» Material provided

━━━━

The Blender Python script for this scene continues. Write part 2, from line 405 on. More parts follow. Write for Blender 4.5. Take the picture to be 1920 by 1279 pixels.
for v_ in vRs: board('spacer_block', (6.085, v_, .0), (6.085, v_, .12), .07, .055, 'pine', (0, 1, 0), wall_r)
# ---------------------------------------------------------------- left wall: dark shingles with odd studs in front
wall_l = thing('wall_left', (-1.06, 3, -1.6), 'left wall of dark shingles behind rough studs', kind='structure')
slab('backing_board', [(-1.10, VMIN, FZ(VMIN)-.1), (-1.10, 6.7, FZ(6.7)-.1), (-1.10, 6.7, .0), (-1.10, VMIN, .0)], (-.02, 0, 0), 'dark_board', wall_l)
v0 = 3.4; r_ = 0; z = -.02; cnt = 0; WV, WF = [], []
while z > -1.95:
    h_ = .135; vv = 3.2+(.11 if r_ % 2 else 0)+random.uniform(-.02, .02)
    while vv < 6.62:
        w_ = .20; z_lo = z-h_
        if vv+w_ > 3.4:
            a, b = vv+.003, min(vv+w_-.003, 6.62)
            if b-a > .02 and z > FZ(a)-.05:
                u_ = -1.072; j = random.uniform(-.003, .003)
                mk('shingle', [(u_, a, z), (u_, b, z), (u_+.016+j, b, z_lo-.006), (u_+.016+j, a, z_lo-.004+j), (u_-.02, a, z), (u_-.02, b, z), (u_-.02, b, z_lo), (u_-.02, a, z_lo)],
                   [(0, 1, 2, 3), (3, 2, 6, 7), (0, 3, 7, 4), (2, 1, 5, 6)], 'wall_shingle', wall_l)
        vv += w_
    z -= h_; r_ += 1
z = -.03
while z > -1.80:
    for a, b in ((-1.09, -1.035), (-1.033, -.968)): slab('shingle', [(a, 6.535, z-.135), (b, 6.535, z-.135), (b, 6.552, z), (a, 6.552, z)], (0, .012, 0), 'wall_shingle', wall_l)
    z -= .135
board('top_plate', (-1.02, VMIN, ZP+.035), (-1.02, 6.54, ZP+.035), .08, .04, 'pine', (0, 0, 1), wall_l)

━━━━

» Work to complete
Return what is listed above, exactly and completely.

» The completed task
The Blender Python script for this scene continues. Write part 2, from line 405 on. More parts follow. Write for Blender 4.5. Take the picture to be 1920 by 1279 pixels.
for v_ in vRs: board('spacer_block', (6.085, v_, .0), (6.085, v_, .12), .07, .055, 'pine', (0, 1, 0), wall_r)
# ---------------------------------------------------------------- left wall: dark shingles with odd studs in front
wall_l = thing('wall_left', (-1.06, 3, -1.6), 'left wall of dark shingles behind rough studs', kind='structure')
slab('backing_board', [(-1.10, VMIN, FZ(VMIN)-.1), (-1.10, 6.7, FZ(6.7)-.1), (-1.10, 6.7, .0), (-1.10, VMIN, .0)], (-.02, 0, 0), 'dark_board', wall_l)
v0 = 3.4; r_ = 0; z = -.02; cnt = 0; WV, WF = [], []
while z > -1.95:
    h_ = .135; vv = 3.2+(.11 if r_ % 2 else 0)+random.uniform(-.02, .02)
    while vv < 6.62:
        w_ = .20; z_lo = z-h_
        if vv+w_ > 3.4:
            a, b = vv+.003, min(vv+w_-.003, 6.62)
            if b-a > .02 and z > FZ(a)-.05:
                u_ = -1.072; j = random.uniform(-.003, .003)
                mk('shingle', [(u_, a, z), (u_, b, z), (u_+.016+j, b, z_lo-.006), (u_+.016+j, a, z_lo-.004+j), (u_-.02, a, z), (u_-.02, b, z), (u_-.02, b, z_lo), (u_-.02, a, z_lo)],
                   [(0, 1, 2, 3), (3, 2, 6, 7), (0, 3, 7, 4), (2, 1, 5, 6)], 'wall_shingle', wall_l)
        vv += w_
    z -= h_; r_ += 1
z = -.03
while z > -1.80:
    for a, b in ((-1.09, -1.035), (-1.033, -.968)): slab('shingle', [(a, 6.535, z-.135), (b, 6.535, z-.135), (b, 6.552, z), (a, 6.552, z)], (0, .012, 0), 'wall_shingle', wall_l)
    z -= .135
board('top_plate', (-1.02, VMIN, ZP+.035), (-1.02, 6.54, ZP+.035), .08, .04, 'pine', (0, 0, 1), wall_l)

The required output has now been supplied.